Supplied data →
········

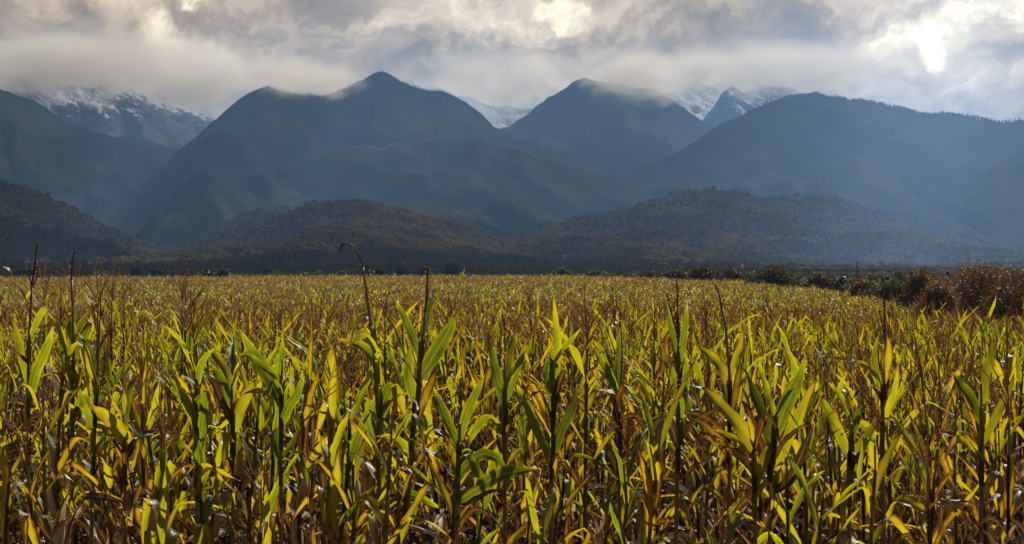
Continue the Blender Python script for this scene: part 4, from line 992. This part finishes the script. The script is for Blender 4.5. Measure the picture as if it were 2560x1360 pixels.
while q < 2590:
    top = float(np.interp(q, [a[0] for a in hl], [a[1] for a in hl])) + rnd.uniform(-9, 3); d = float(np.interp(q, [a[0] for a in hl], [a[2] for a in hl])) * rnd.uniform(1.0, 1.18)
    wpx = 85 * (300 / d) ** .5 * rnd.uniform(.7, 1.5)
    fm_ = (B if q > 2250 and i % 2 else [mBushDull, G_, mBushDull][i % 3])
    kind_ = {B.name: 'rusty', mBushDull.name: 'dull brown', G_.name: 'green'}[fm_.name]
    bush('bush', f'low {kind_} bush, {ORD[i]} from the left along the foot of the right hand hedge', 'bush', q, top, d, wpx, fm_, GR, nleaf=2600, clumps=14, seed=300 + i, hmin=1.2)
    q += wpx * .62; i += 1
GT = 'small dark trees behind the right hand hedge'
for i, (px, top, d, wpx, lab) in enumerate([
    (2474, 657, 135, 34, 'dark pointed tree poking up behind the largest rusty bush'),
    (2407, 661, 165, 34, 'dark bushy topped tree just left of the largest rusty bush'),
    (2370, 666, 170, 26, 'narrow dark tree left of the bushy topped one'),
    (2280, 665, 190, 34, 'dark upright tree above the russet bush'),
    (2215, 672, 230, 32, 'dark round tree at the left of the tree line'),
    (2333, 671, 200, 30, 'short dark tree squeezed between two taller ones'),
    (2553, 680, 200, 24, 'dark tree at the right edge')]):
    bush('tree', lab, 'tree', px, top, d, wpx, D_, GT, nleaf=2600, clumps=22, seed=i * 5, taper=.35)
for i, (px, top, d, wpx, lab) in enumerate([
    (2310, 666, 230, 70, 'bright green tree crown behind the russet bush'),
    (2250, 674, 240, 50, 'green tree left of the bright green crown'),
    (2180, 680, 260, 60, 'pale green tree near the bend of the hedge')]):
    bush('tree', lab, 'tree', px, top, d, wpx, G_, 'green trees behind the right hand hedge', nleaf=3000, clumps=20, seed=i * 3)
for i, (px, top, d, wpx, mat, lab) in enumerate([
    (527, 672, 380, 60, D_, 'dark rounded shrub, left half of the pair beyond the corn'),
    (560, 676, 370, 55, G_, 'olive shrub, right half of the pair beyond the corn'),
    (492, 682, 400, 40, G_, 'small green shrub left of the dark rounded shrub'),
    (255, 681, 450, 80, G_, 'low yellow green shrub behind the left spikes'),
    (700, 682, 480, 130, G_, 'long low green shrub right of the tall pole'),
    (790, 680, 480, 130, G_, 'low green shrub left of the arching tassel'),
    (860, 679, 470, 60, G_, 'small shrub directly behind the arching tassel'),
    (945, 671, 420, 45, D_, 'dark shrub just right of the arching tassel'),
    (670, 674, 700, 16, D_, 'tiny dark round tree beside the tall pole'),
    (1128, 657, 900, 44, D_, 'lone dark domed tree on the skyline near the centre'),
    (1000, 671, 800, 60, D_, 'faint dark low tree under the white antennas'),
    (1060, 673, 820, 60, G_, 'faint low tree left of the lone domed tree'),
    (380, 676, 1100, 26, D_, 'dark tree at the foot of the left mast'),
    (396, 674, 1100, 18, D_, 'narrower dark tree right of the mast foot'),
    (340, 672, 1200, 28, D_, 'dark tree left of the mast'),
    (620, 684, 520, 60, G_, 'low scrub patch between shrub pair and tall pole'),
    (60, 674, 900, 60, D_, 'dim brown tree clump behind the tallest spike')]):
    bush('shrub' if d < 650 else 'tree', lab, 'shrub' if d < 650 else 'tree', px, top, d, wpx, mat, 'scattered shrubs and trees beyond the far edge of the corn', nleaf=3500 if d < 650 else 1800, clumps=22, seed=i * 11)

# ------------------------------------------------------------------ poles, masts, buildings
def gzf(x, y): return float(gz(np.array([x]), np.array([y]))[0])
def pole(px, top, d, lab, arm=True):
    p = W(px, top, d); g0 = gzf(p.x, d); h_ = p.z - g0; root = empty('utility_pole', (p.x, d, g0)); tag(root, lab, 'utility pole', 'utility poles beyond the corn')
    g = Geo(); g.tube([Vector((0, 0, -.3)), Vector((0, 0, h_ * .5)), Vector((0, 0, h_))], [.30, .26, .20], 8); g.obj('pole', [mWood], root)
    g = Geo(); g.box((0, 0, h_ - .7), 1.3, .12, .14); g.obj('crossarm', [mWood], root)
    for s_ in (-.55, 0, .55):
        g = Geo(); g.tube([Vector((s_, 0, h_ - .6)), Vector((s_, 0, h_ - .45)), Vector((s_, 0, h_ - .35))], [.05, .07, .03], 6); g.obj('insulator', [mSteel], root)
pole(660, 644, 700, 'tall thin dark utility pole left of the arching tassel')
pole(1287, 654, 800, 'short dark utility pole near the centre')
pole(2143, 655, 700, 'dark utility pole above the right hand hedge')
def lattice(g, h_, b0, b1, n, th):
    cs = [(-1, -1), (1, -1), (1, 1), (-1, 1)]
    P = lambda k, f: Vector((cs[k][0] * (b0 + (b1 - b0) * f) / 2, cs[k][1] * (b0 + (b1 - b0) * f) / 2, h_ * f))
    for k in range(4): g.tube([P(k, 0), P(k, 1)], [th, th * .8], 4)
    for i in range(n):
        for k in range(4):
            g.tube([P(k, i / n), P((k + 1) % 4, (i + 1) / n)], [th * .6] * 2, 3); g.tube([P((k + 1) % 4, i / n), P(k, (i + 1) / n)], [th * .6] * 2, 3)
            g.tube([P(k, (i + 1) / n), P((k + 1) % 4, (i + 1) / n)], [th * .6] * 2, 3)
def mast(px, top, d, lab, b0, b1, mat, ants, spikes, asz):
    p = W(px, top, d); g0 = gzf(p.x, d); h_ = p.z - g0; root = empty('antenna_mast', (p.x, d, g0)); tag(root, lab, 'antenna mast', 'antenna masts on the plain')
    g = Geo(); lattice(g, h_, b0, b1, 10, .12); g.obj('lattice_tower', [mat], root)
    g = Geo(); g.box((0, 0, h_ * .995), b1 * 1.5, b1 * 1.5, .25); g.obj('platform', [mat], root)
    for (x, z) in ants:
        g = Geo(); g.box((x, -b1 * .7, h_ + z), .55 * asz, .3 * asz, 2.4 * asz); g.obj('antenna_panel', [mWhite], root)
    for x in spikes:
        g = Geo(); g.tube([Vector((x, 0, h_)), Vector((x, 0, h_ + 3.2))], [.12, .08], 5); g.obj('whip_antenna', [mat], root)
mast(390, 640, 2200, 'lattice mast with white antenna panels at the left foot of the hills', 3.0, 2.2, mSteel, [(-1.9, 1.4), (0, -.2), (1.9, 1.4), (.3, -3.0)], [0], 1.0)
mast(1008, 655, 2400, 'small faint mast with a pair of white panels in the centre', 2.0, 1.6, mSteel, [(-1.3, .5), (1.2, .2)], [], 1.1)
mast(2512, 642, 2300, 'reddish twin topped lattice mast at the right edge', 3.6, 3.0, mRed, [(-1.7, -3.2), (.2, -4.5), (2.2, -3.4)], [-1.0, 1.2], 1.3)
# pylon
p = W(1658, 649, 2000); g0 = gzf(p.x, 2000); h_ = p.z - g0
root = empty('pylon', (p.x, 2000, g0)); tag(root, 'power pylon with pale drooping crossarms right of centre', 'pylon')
g = Geo(); lattice(g, h_, 2.8, .5, 6, .10); g.obj('lattice_tower', [mSteel], root)
for s_ in (-1, 1):
    g = Geo(); g.tube([Vector((s_ * .4, 0, h_ * .74)), Vector((s_ * 4.6, 0, h_ * .66))], [.45, .30], 6); g.obj('crossarm', [mWhite], root)
def house(name, cat, px, py, d, w_, dp, hw, hr, lab, walls, spire=0.0):
    p = W(px, py, d); root = empty(name, (p.x, d, p.z)); tag(root, lab, cat)
    g = Geo(); g.box((0, 0, hw / 2), w_, dp, hw); g.obj('wall', [walls], root, smooth=False)
    g = Geo(); a = w_ / 2 + .4; b_ = dp / 2 + .4
    g.add([Vector(v) for v in [(-a, -b_, hw), (a, -b_, hw), (a, b_, hw), (-a, b_, hw), (-a * .8, 0, hw + hr), (a * .8, 0, hw + hr)]],
          [(0, 1, 5, 4), (2, 3, 4, 5), (1, 2, 5), (3, 0, 4), (3, 2, 1, 0)]); g.obj('roof', [mRoof], root, smooth=False)
    for s_ in (-.28, .28):
        g = Geo(); g.box((s_ * w_, -dp / 2 - .03, hw * .55), 1.0, .06, 1.3); g.obj('window', [mSteel], root, smooth=False)
    if spire:
        g = Geo(); g.box((0, 0, hw + spire * .3), 2.2, 2.2, spire * .6); g.obj('tower', [walls], root, smooth=False)
        g = Geo(); g.tube([Vector((0, 0, hw + spire * .6)), Vector((0, 0, hw + spire))], [1.5, .08], 4); g.obj('spire', [mWhite], root, smooth=False)
house('farmhouse', 'house', 680, 671, 3900, 9, 7, 4, 4, 'tiny pale farmhouse with pinkish roof at the foot of the central hill', plain('pink_render', (.42, .28, .24)))
house('cottage', 'house', 1413, 640, 5250, 7, 6, 4, 1.5, 'tiny white cottage on the lower slope of the right hand hill', mWhite)
house('cabin', 'house', 68, 652, 4600, 8, 6, 4, 3, 'tiny reddish cabin below the left hill', mRed)
house('church', 'church', 1856, 682, 2000, 6, 9, 3, 3, 'tiny pale church spire on the plain right of the pylon', mWhite, spire=7)

# ------------------------------------------------------------------ birds
birds = [(850, 197, 8, 40, 'bird gliding beside the pointed summit, lower of two'), (921, 181, 5, 10, 'small bird right above the pointed summit'),
         (1514, 321, 11, 8, 'largest dark bird of the flock before the cloud capped peak'), (1476, 326, 4, 60, 'tiny bird at the left top of the flock'),
         (1498, 330, 5, 80, 'bird banking steeply beneath the largest one'), (1482, 349, 4, 30, 'tiny bird at the bottom of the flock'), (1465, 352, 4, 0, 'leftmost tiny bird of the flock'),
         (2000, 281, 7, 40, 'bird high before the right hand ridge'), (2018, 352, 8, 5, 'bird level with wings flat below the right hand ridge'), (1948, 401, 5, 20, 'faint bird low before the right hand ridge'),
         (1770, 449, 7, 0, 'bird low above the lit trees of the right hill'), (1850, 481, 12, -5, 'dark bird skimming the crest of the right hill'), (2093, 500, 5, 30, 'small bird over the right hill shoulder'),
         (2417, 201, 8, -35, 'bird in the grey sky at upper right'), (2498, 213, 7, -20, 'bird in the sky nearest the right edge'), (2510, 355, 6, 50, 'bird against the hazy slope at the right edge'),
         (2130, 607, 4, 10, 'tiny bird low over the dark right hill')]
for i, (px, py, sz, rot_, lab) in enumerate(birds):
    d = 150 + (i * 37) % 90; p = W(px, py, d); ws = max(sz, 5) * .8 / F * d
    root = empty('bird', p, 0); root.rotation_euler = (R(rot_ * .4), R(rot_), R(20 + i * 23)); tag(root, lab, 'bird', 'birds circling before the mountains')
    g = Geo(); g.tube([Vector((0, -.28, 0)) * ws, Vector((0, -.18, .01)) * ws, Vector((0, 0, 0.01)) * ws, Vector((0, .2, 0)) * ws, Vector((0, .36, 0)) * ws], [.01 * ws, .06 * ws, .08 * ws, .05 * ws, .02 * ws], 6)
    g.obj('body', [mBird], root)
    for s_ in (-1, 1):
        g = Geo(); q = [Vector((s_ * a, b_, c)) * ws for a, b_, c in [(.03, -.12, .02), (.28, -.16, .10), (.55, -.02, .06), (.28, .02, .10), (.03, .10, .02)]]
        qb = [v - Vector((0, 0, .02)) * ws for v in q]
        g.add(q + qb, [(0, 1, 2, 3, 4), (9, 8, 7, 6, 5)] + [(k, k + 5, (k + 1) % 5 + 5, (k + 1) % 5) for k in range(5)]); g.obj('wing', [mBird], root)
    g = Geo(); g.add([Vector(v) * ws for v in [(-.02, .30, 0), (.02, .30, 0), (.09, .5, .0), (-.09, .5, .0), (-.02, .30, -.02), (.02, .30, -.02), (.09, .5, -.015), (-.09, .5, -.015)]],
                     [(0, 1, 2, 3), (7, 6, 5, 4), (0, 4, 5, 1), (1, 5, 6, 2), (2, 6, 7, 3), (3, 7, 4, 0)]); g.obj('tail', [mBird], root)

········

Do this →
Isolate each line of the listing above that includes "from". Copy it.

Answer to the exercise →
Continue the Blender Python script for this scene: part 4, from line 992. This part finishes the script. The script is for Blender 4.5. Measure the picture as if it were 2560x1360 pixels.
    bush('bush', f'low {kind_} bush, {ORD[i]} from the left along the foot of the right hand hedge', 'bush', q, top, d, wpx, fm_, GR, nleaf=2600, clumps=14, seed=300 + i, hmin=1.2)